I do not have any applications launched by .xinitrc. I did more experimentation and I think I can now explain the basis for the odd behaviour. I believe it stems from the fact that
X11.app does not like DISPLAY to be set to :0.
Here are three similar scripts that react quite differently. It is assumed that the environment variable DISPLAY is not set prior to executing the scripts.
#! /bin/sh
DISPLAY=:0; export DISPLAY
xterm &
/usr/bin/osascript -e 'tell application "/Applications/Utilities/X11.app" to activate'
In this case no xterms end up being launched.

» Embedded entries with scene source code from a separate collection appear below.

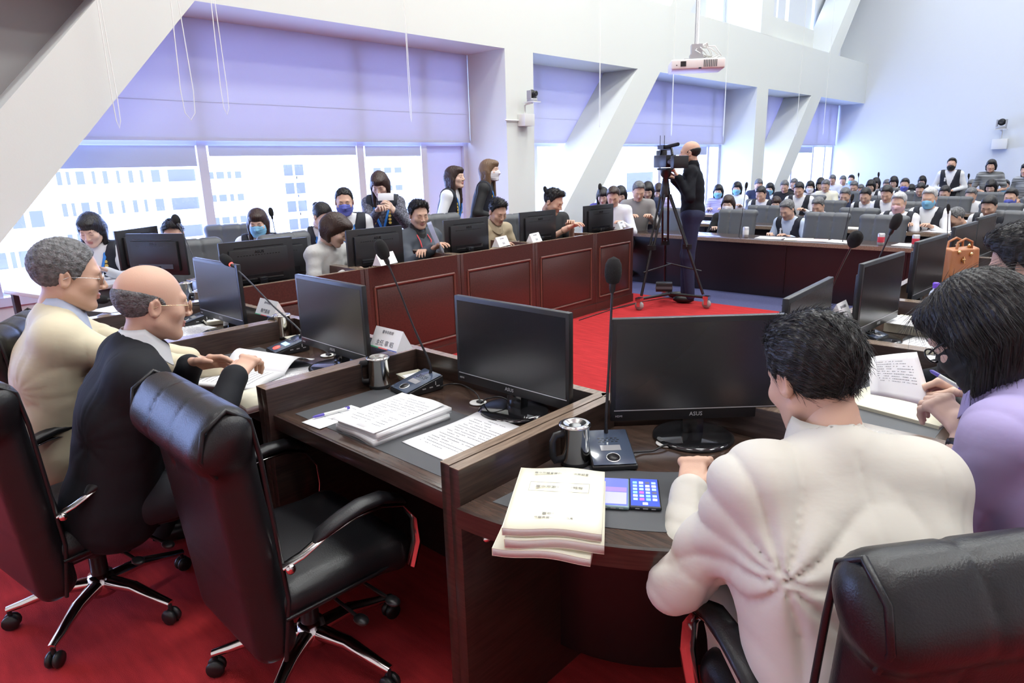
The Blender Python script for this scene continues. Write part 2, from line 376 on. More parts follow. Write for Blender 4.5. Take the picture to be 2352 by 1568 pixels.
# city outside
bw_m = mat('outside_white_render', (.85, .86, .88), .9); bp_m = mat('outside_window_band', (.13, .12, .105), .8, spec=.1); 
def tower(p0, p1, x, ztop, nb, lab, zbot=-45, floorh=3.1, band=.42):
    y0 = atx(p0, 400, x)[1]; y1 = atx(p1, 400, x)[1]; t = empty('apartment_building', (x, (y0+y1)/2, zbot), 0, lab, 'building')
    w = (y1-y0)/2; m = MB(); m.b2((-9, -w, 0), (0, w, ztop-zbot)); m.build('wall', bw_m, t)
    n = int((28+14)/floorh); g = MB(); s_ = MB()
    for k in range(n):
        z = 20+k*floorh
        if z+floorh > ztop-zbot: break
        for (u0_, u1_) in nb: g.b2((-.1, -w+2*w*u0_, z+.9), (.06, -w+2*w*u1_, z+.9+floorh*band)); 
        for (u0_, u1_) in nb:
            if u1_-u0_ > .203: s_.b2((0, -w+2*w*u0_-.3, z+.3), (.8, -w+2*w*u1_+.3, z+.75))
    g.build('window_band', bp_m, t)
    if s_.v: s_.build('balcony', bw_m, t)
tower(112, 452, -80, 6, [(.04, .07), (.10, .12), (.16, .21), (.26, .28), (.33, .36), (.42, .44), (.50, .53), (.58, .60), (.66, .72), (.78, .985)], 'pale apartment block with long balcony bands beyond the leftmost window')
tower(-80, 100, -66, 4.2, [(.08, .28), (.34, .40), (.45, .62), (.70, .88)], 'blue white apartment tower at the far left edge of the window')
tower(476, 560, -95, 6, [(.06, .16), (.24, .44), (.54, .64), (.75, .92)], 'pale apartment block beyond the middle window', band=.3)
tower(650, 700, -110, 6, [(.05, .45), (.55, .95)], 'very pale slim tower beyond the middle window', band=.6)
tower(850, 930, -100, 6, [(.1, .3), (.4, .6), (.7, .9)], 'pale block beyond the window behind the woman taking a picture', band=.3)
tower(1430, 1520, -60, 6, [(.1, .75)], 'pale block beyond the window left of the camera operator', floorh=7)
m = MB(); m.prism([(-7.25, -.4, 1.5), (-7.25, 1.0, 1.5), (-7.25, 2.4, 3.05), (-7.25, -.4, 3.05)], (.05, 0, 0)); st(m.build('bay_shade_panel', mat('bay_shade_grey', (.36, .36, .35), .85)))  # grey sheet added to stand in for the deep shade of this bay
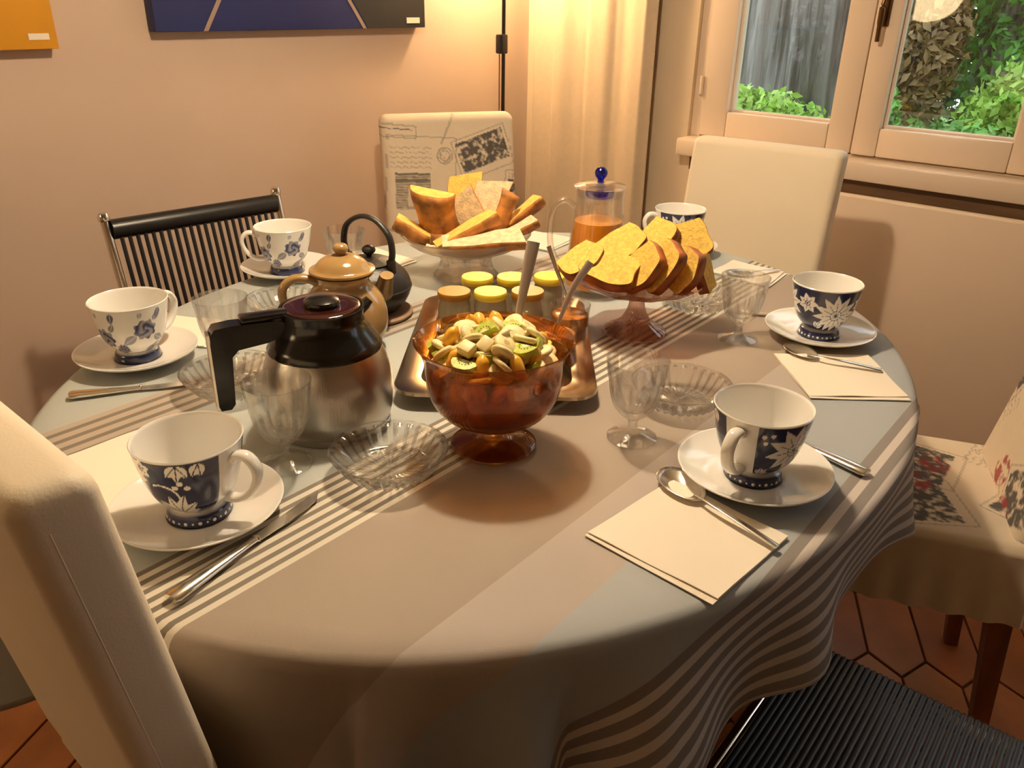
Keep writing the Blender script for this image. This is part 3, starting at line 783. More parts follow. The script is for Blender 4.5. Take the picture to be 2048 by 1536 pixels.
def parsons_chair(label, loc, rz, print_seed=None, lean=10, h_=0.52, group=None, red=False, w_=0.42, hem=0.40):
    t = thing('dining_chair', label, 'chair', loc, rz, group)
    printed = print_seed is not None
    yb = -0.17; z0 = 0.44
    if printed:
        me = back_slab(w_-0.035, h_, 0.06, z0, yb, radians(lean), 0.022, 130, 170, lambda x, z, y: news_print(-x, z, print_seed, red))
        mat = M['print']
    else:
        me = back_slab(w_, h_, 0.058, z0, yb, radians(lean), 0.016, 8, 14); mat = M['cream']
    mesh_obj('backrest', me, mat, t)
    # seat cushion, with hanging cover when printed
    nxy = 90 if printed else 8
    loops = []; par = []
    def sq(w2, d2, z, r):
        lp = rrect(w2, d2, r, 6); return lp
    zb = hem if printed else 0.375
    if printed:
        g = np.linspace(-1, 1, 141); V_ = []; F_ = []; pr = []
        # top grid
        for j in g:
            for i in g:
                x, y = i*w_/2, j*0.22+0.01
                e = max(abs(i), abs(j)); dz = 0.0 if e < 0.9 else -0.012*((e-0.9)/0.1)**2
                V_.append((x, y, 0.47+dz)); pr.append((x, y))
        n = len(g)
        for j in range(n-1):
            for i in range(n-1):
                k = j*n+i; F_.append((k, k+1, k+n+1, k+n))
        ringi = [i for i in range(n)]+[j*n+n-1 for j in range(1, n)]+[(n-1)*n+i for i in range(n-2, -1, -1)]+[j*n for j in range(n-2, 0, -1)]
        prev = ringi
        for q in range(1, 26):
            cur = []
            for idn, k in enumerate(ringi):
                x, y, z = V_[k]; f = q/25
                ox, oy = x/(w_/2), (y-0.01)/0.22
                wv = 0.004*f*sin(idn*0.35)
                cur.append(len(V_)); V_.append((x+0.006*f*ox+wv*(abs(ox) > .99)*ox, y+0.006*f*oy+wv*(abs(oy) > .99)*oy, z-f*(z-zb)))
                pr.append((x*(1+0.45*f*(abs(ox) > .99)), y*(1+0.45*f*(abs(oy) > .99))))
            m_ = len(cur)
            for a in range(m_):
                b_ = (a+1) % m_; F_.append((prev[a], cur[a], cur[b_], prev[b_]))
            prev = cur
        F_.append(tuple(prev))
        me = mk('seat', V_, F_, 50); p = np.array(pr); add_color(me, news_print(p[:, 0], p[:, 1]+0.1, print_seed+5, True))
        mesh_obj('seat', me, M['print'], t)
    else:
        mesh_obj('seat', box('seat', -w_/2, w_/2, -0.22, 0.23, zb, 0.47, 0.018, 4), M['cream'], t)
    if not printed:
        # piping seams down the sides of the back
        for sx in (-1, 1):
            pts = [(sx*(w_/2-0.0005), yb-0.040-z*math.tan(radians(lean)), z0+z) for z in np.linspace(0.02, h_-0.03, 12)]
            mesh_obj('seam', tube('seam', pts, 0.0009, 6), M['cream'], t)
    for sx in (-1, 1):
        for y in (-0.185, 0.195):
            x = sx*(w_/2-0.035); k = 0.0 if y > 0 else -0.04
            lo = [(x+a*0.013, y+k+b_*0.013, 0) for a, b_ in ((1, 1), (-1, 1), (-1, -1), (1, -1))]
            hi = [(x+a*0.02, y+b_*0.02, max(zb+0.01, 0.40)) for a, b_ in ((1, 1), (-1, 1), (-1, -1), (1, -1))]
            mesh_obj('leg', loft('leg', [lo, hi]), M['leg_wood'], t)
    return t

parsons_chair('cream upholstered chair in the left foreground, seen from behind', (0.400, 0.700, 0), radians(-90), lean=7.5, h_=0.535, w_=0.43)
parsons_chair('cream upholstered chair in front of the window', (1.612, 0.826, 0), radians(94.5), lean=9, h_=0.51, w_=0.365)
parsons_chair('chair in postcard print cover near the corner lamp', (1.534, 1.476, 0), radians(149.8), print_seed=0, lean=9, h_=0.515)
parsons_chair('chair in postcard print cover with red flowers, at the right edge', (1.435, 0.315, 0), radians(22.1), print_seed=3, lean=10, red=True, w_=0.375, hem=0.325)

def cord_chair(label, loc, rz, mat, w_=0.37, top=0.86):
    t = thing('cord_chair', label, 'chair', loc, rz)
    hw = w_/2; yb = -0.20; lean = 0.08
    # local: faces +y
    for s in (-1, 1):
        mesh_obj('back_post', tube('back_post', sm([(s*hw, yb-0.06, 0.0), (s*hw, yb, 0.44), (s*hw, yb-0.02, 0.60), (s*hw, yb-lean, top)], 6), 0.009, 10), M['chrome'], t)
        mesh_obj('post_cap', lathe('post_cap', [(0, -0.004), (0.011, -0.004), (0.012, 0.004), (0.008, 0.012), (0, 0.013)], 14), M['chrome'], t, (s*hw, yb-lean, top))
        mesh_obj('front_leg', tube('front_leg', sm([(s*hw, 0.235, 0.0), (s*hw, 0.225, 0.30), (s*hw, 0.218, 0.425)], 5), 0.009, 10), M['chrome'], t)
        mesh_obj('side_rail', tube('side_rail', [(s*hw, yb, 0.435), (s*hw, 0.21, 0.435)], 0.010, 10), M['chrome'], t)
    mesh_obj('front_rail', tube('front_rail', sm([(-hw, 0.20, 0.435), (-hw+0.02, 0.222, 0.435), (0, 0.226, 0.435), (hw-0.02, 0.222, 0.435), (hw, 0.20, 0.435)], 5), 0.010, 10), M['chrome'], t)
    mesh_obj('rear_rail', tube('rear_rail', [(-hw, yb, 0.49), (hw, yb, 0.49)], 0.008, 10), M['chrome'], t)
    mesh_obj('top_roll', tube('top_roll', [(-hw+0.008, yb-lean+0.003, top-0.022), (hw-0.008, yb-lean+0.003, top-0.022)], 0.020, 16), mat, t)
    n = 22
    cm = None
    L0 = Vector((0, yb+0.006, 0.49)); L1 = Vector((0, yb-lean+0.012, top-0.03))
    cm = tube('cord', [L0+Vector((0, -0.004, -0.006)), L0.lerp(L1, 0.35)+Vector((0, 0.0, 0)), L1], 0.0042, 6); cm.materials.append(mat)
    for k in range(n):
        x = -hw+0.022+(w_-0.044)*k/(n-1)
        mesh_obj('back_cord', cm, mat, t, (x, 0, 0))
    # seat cords run from side rail to side rail and wrap round them
    ns = 52
    wrap = [(-hw-0.001, 0, 0.421)]+[(-hw+0.014*cos(a), 0, 0.436+0.014*sin(a)) for a in np.linspace(1.2*pi, 0.55*pi, 6)]
    pts = wrap+[(0.0, 0, 0.446)]+[(-x, y, z) for x, y, z in wrap[::-1]]
    sc = tube('cord', pts, 0.0040, 6, upv=(0, 1, 0)); sc.materials.append(mat)
    for k in range(ns):
        y = yb+0.012+(0.40)*k/(ns-1)
        mesh_obj('seat_cord', sc, mat, t, (0, y, 0))
    return t
cord_chair('black cord chair with chrome posts against the beige wall', (0.812, 1.335, 0), radians(175), M['black_cord'], top=0.848)
cord_chair('blue black cord chair seat in the right foreground', (0.728, 0.030, 0), radians(2), M['blue_cord'], w_=0.40)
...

Because DISPLAY set to :0, the xterm from the script and (presumably) the xterm in X11.app time out with an error "xterm Xt error: Can't open display: :0". After that X11 actually starts up and I can launch other applications normally. The applications inherit DISPLAY=:0.
2)
#! /bin/sh
xterm -display :0 &
/usr/bin/osascript -e 'tell application "/Applications/Utilities/X11.app" to activate'
In this case two xterms are launched. The script xterm probably just sits because of its display :0 flag, however, because the DISPLAY environment variable is not set, the following line launches
X11.app and its own xterm. Once X11 is running the initial xterm also launches and we end up with two xterms.
3)
#! /bin/sh
xterm &
/usr/bin/osascript -e 'tell application "/Applications/Utilities/X11.app" to activate'
This script follows the latest rules and indeed produces the desired result of launching one xterm. The xterm call goes through launchd/X11.app as expected. The following osascript brings
X11.app to the front otherwise, when the script is bundled, the xterm would launch behind the Finder window.
I believe this unusual behaviour could be circumvented if lauchd/X11.app would accept display settings of the form :0, localhost:0.